Report Turns Up Philadelphia Voting Irregularities

Bob Warner
Philadelphia Inquirer

A report on Philadelphia voting irregularities issued Wednesday by Republican City Commissioner Al Schmidt was immediately overwhelmed with partisan rhetoric over Pennsylvania’s new voter ID law.

Schmidt’s staff took a detailed look at election operations in the April 2012 primary, focusing on roughly 15 divisions – less than 1 percent of the city’s polling places – where a preliminary analysis suggested there were more votes recorded than the number of people who showed up at the polls.

That turned out not to be the case in most of the divisions Schmidt investigated. But his review pointed to various other problems, any of which could make a difference in a tight race decided by a small number of votes, he said at a news conference.

Among the irregularities Schmidt cited:

One woman, whose name was not disclosed, apparently voted twice at two polling places in two West Philadelphia wards. Schmidt said he was referring the case to the district attorney.

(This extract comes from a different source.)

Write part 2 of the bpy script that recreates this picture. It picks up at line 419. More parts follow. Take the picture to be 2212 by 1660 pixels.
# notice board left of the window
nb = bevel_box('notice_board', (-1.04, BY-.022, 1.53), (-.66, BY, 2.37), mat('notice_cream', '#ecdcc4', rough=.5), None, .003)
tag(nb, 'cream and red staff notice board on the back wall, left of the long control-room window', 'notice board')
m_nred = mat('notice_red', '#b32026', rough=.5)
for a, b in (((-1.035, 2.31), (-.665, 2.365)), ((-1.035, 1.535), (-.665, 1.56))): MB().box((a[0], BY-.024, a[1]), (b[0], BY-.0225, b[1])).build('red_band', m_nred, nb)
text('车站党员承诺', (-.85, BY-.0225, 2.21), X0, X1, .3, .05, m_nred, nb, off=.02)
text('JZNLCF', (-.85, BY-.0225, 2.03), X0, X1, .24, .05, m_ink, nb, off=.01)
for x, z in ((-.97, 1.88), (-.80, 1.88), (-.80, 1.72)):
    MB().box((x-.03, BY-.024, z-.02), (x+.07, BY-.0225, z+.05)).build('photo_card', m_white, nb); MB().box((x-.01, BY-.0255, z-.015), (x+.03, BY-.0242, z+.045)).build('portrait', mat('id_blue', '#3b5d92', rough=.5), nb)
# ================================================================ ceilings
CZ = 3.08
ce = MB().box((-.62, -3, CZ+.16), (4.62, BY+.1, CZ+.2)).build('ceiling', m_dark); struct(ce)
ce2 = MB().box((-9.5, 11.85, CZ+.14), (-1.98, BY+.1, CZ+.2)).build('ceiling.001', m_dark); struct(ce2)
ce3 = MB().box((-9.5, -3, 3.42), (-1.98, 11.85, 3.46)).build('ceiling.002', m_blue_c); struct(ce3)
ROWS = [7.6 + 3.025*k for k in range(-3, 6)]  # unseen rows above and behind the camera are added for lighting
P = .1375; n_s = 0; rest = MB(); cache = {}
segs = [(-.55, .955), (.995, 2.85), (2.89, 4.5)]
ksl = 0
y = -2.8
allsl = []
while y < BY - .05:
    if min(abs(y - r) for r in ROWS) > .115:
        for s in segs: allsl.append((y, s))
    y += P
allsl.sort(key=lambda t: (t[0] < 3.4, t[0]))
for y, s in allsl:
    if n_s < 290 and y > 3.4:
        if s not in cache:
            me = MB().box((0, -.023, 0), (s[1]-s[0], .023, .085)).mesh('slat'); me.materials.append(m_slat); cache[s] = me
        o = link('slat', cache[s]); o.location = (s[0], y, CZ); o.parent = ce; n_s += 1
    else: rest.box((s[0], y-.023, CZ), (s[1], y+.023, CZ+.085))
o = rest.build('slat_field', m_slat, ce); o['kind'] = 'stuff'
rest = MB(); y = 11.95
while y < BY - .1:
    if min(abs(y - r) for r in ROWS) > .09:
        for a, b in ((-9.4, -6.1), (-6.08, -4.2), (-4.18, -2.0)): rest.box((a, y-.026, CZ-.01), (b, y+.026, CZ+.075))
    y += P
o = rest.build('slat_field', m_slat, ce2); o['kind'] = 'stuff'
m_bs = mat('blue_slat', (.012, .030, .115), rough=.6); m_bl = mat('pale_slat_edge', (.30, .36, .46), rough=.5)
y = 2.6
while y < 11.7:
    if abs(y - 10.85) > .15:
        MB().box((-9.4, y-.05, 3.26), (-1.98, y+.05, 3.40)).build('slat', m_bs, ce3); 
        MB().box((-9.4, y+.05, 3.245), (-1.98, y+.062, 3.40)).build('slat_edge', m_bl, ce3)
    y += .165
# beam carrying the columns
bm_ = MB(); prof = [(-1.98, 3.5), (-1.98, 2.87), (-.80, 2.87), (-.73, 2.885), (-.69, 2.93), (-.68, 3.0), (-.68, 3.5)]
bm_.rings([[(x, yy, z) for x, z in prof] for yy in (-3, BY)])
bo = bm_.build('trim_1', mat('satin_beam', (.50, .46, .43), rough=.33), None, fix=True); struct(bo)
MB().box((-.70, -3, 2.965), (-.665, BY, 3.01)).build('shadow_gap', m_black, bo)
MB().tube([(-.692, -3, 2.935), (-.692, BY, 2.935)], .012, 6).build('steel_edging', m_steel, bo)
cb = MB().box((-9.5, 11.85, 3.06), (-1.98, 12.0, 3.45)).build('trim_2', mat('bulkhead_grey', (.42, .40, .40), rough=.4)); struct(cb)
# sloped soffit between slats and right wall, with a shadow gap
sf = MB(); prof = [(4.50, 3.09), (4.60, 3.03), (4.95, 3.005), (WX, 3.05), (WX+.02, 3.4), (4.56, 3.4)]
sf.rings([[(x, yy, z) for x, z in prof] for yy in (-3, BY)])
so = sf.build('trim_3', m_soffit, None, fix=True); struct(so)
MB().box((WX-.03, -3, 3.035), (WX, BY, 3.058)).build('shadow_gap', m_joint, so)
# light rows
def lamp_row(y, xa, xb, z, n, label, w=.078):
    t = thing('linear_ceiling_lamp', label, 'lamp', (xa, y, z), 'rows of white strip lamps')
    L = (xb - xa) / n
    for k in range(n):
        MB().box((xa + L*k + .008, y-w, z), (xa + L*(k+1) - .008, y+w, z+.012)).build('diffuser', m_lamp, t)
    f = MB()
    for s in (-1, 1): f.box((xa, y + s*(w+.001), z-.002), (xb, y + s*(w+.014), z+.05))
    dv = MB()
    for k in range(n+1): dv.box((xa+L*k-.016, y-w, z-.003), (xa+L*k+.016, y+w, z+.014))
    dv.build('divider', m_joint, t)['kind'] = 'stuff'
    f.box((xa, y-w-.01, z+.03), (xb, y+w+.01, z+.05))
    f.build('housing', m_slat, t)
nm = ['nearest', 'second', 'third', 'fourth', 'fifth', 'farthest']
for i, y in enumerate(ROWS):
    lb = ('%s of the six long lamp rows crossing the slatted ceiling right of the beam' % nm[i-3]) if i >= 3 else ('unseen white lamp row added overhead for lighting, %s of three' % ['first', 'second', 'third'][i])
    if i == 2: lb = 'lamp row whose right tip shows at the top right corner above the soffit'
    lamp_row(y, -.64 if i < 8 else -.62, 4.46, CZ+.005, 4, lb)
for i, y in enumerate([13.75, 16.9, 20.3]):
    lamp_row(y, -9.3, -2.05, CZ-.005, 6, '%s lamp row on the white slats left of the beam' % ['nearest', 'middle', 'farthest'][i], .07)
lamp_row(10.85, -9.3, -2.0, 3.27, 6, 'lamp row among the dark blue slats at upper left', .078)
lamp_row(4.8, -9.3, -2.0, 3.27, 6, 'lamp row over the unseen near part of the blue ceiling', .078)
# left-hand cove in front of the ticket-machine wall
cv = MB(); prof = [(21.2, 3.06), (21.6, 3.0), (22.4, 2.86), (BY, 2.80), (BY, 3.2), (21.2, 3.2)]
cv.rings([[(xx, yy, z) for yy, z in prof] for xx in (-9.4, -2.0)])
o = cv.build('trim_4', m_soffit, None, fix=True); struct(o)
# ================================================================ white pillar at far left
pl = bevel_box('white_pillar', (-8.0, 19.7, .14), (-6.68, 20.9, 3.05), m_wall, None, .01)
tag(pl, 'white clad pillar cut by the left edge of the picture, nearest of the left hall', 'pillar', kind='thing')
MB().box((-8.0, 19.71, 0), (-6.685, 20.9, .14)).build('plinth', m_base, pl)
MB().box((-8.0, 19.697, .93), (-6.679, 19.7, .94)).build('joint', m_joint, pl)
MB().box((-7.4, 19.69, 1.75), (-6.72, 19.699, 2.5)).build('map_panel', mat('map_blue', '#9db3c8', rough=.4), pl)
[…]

Six unexplained votes appeared for Republican candidates in a division in Mayfair’s 55th Ward.

Citywide, 23 people who were not registered to vote were allowed to vote anyway, because the election officials at their polling places did not follow the prescribed procedures for dealing with people whose names did not appear in poll books.

Eight people were allowed to vote in the Democratic primary in West Philadelphia’s Sixth Ward, even though they were registered in other political parties.

Because some voters were sent to the wrong voting machines, where two or more divisions were voting in the same building, three people cast votes in legislative races in districts where they didn’t live.

Inquiries from federal immigration officials led this year to the discovery that 19 registered voters in Philadelphia are not U.S. citizens, and therefore not legally registered. Most of them didn’t actually vote, but over the last 10 years, seven of the 19 have voted in at least one election, Schmidt said.

Schmidt’s review of the primary election did not disclose any previously unreported instances of voter impersonation, ostensibly the major reason for the state’s new voter ID law, which requires all Pennsylvania voters to present a driver’s license or other specified form of photo ID when they go to the polls in November.

But he threw in a two-page description of the only known voter impersonation case in Philadelphia in the last five years – the still-mysterious case of someone who has registered twice, originally in 1990 as “Joseph Cheeseboro,” using a South Philadelphia address that later became a vacant lot, and again in 2003 as “Joseph J. Cheeseborough,” using an address that belonged to a 7-Eleven store.

Cheeseborough didn’t vote under either name in the 2012 primary. But he had voted under one name or the other in eight elections over the last five years, and in the 2007 primary and general elections, he voted twice, using both names, Schmidt reported.

Schmidt said his report was designed to describe the kinds of irregularities that occur in Philadelphia elections, not to play a role in the continuing controversy over voter ID, which faces a critical test in Commonwealth Court beginning next week.

But it did just that. Various state Republican leaders jumped on Schmidt’s report as evidence of massive corruption in Philadelphia elections, justifying voter ID and maybe more.

“Commissioner Schmidt’s report finally confirms what leading Democrat opponents of voter photo ID and those in the mainstream media have been denying all along,” said a news release from State Rep. Daryl Metcalfe (R., Butler), who chairs the House State Government Committee.

“Philadelphia is, without question, one of our nation’s most infested epicenters for rampant election fraud and corruption,” Metcalfe added, promising future hearings “to combat election fraud throughout Pennsylvania.”

Secretary of the Commonwealth Carol Aichele seconded the alarm. “It is clear that some of the alleged crimes would have been prevented if Pennsylvania’s voter ID law had been in place in previous elections,” she said.

State Republican chairman Rob Gleason said Schmidt’s report “should silence all those partisans and pundits who have been saying that there are no cases of voter fraud. . . . Voter ID legislation takes a step forward in combating threats to our election process.”

Schmidt’s colleague in City Hall, City Commission Chairwoman Stephanie Singer, a Democrat, said his report “includes serious allegations of voting irregularities . . . that certainly warrant a more thorough investigation.”

But she added she saw “no conclusive evidence that the new voter photo ID law will help mitigate the incidences described.”